The letter said the United States would ask the United Nations to convene foreign ministers and envoys from Russia, China, Pakistan, Iran, India and United States “to discuss a unified approach to supporting peace in Afghanistan.”

It added the United States will ask Turkey to host a senior-level meeting of “both sides in the coming weeks to finalize a peace agreement.”

Blinken’s letter said the 90-day reduction violence proposal is “intended to prevent a spring offensive by the Taliban.”

Blinken said in the event of a US military withdrawal that he was concerned “the security situation will worsen and that the Taliban could make rapid territorial gains,” adding he hoped Ghani would “understand the urgency of my tone.”

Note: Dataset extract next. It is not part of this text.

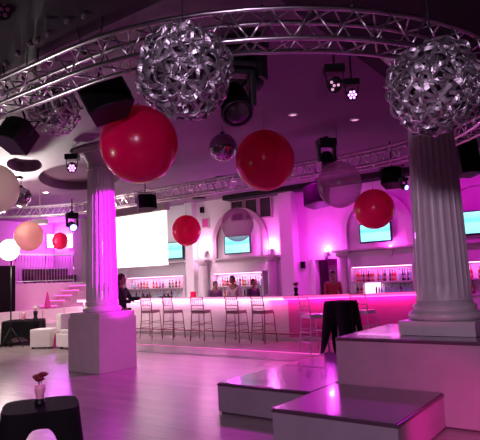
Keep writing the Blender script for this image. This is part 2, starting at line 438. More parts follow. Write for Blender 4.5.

Ghani said on Saturday, in a bid to push forward peace talks with the Taliban, that his government was ready to discuss holding fresh elections, insisting that any new government should emerge through the democratic process.

Ghani met US special envoy to Afghanistan Zalmay Khalilzad in Kabul during the past week to discuss ways to inject momentum in the stalled peace negotiations with Taliban representatives being held in Qatar. The State Department said Sunday “Khalilzad’s trip represents a continuation of American diplomacy in the region.”

READ MORE: US envoy 'eyes shakeup in Afghan peace talks, parties object'

Violence and targeted killings have surged since the Afghan government began US-backed negotiations with the Taliban last September, and western security officials say the insurgents, already holding large swathes of rural areas, have begun to gain ground around towns and cities.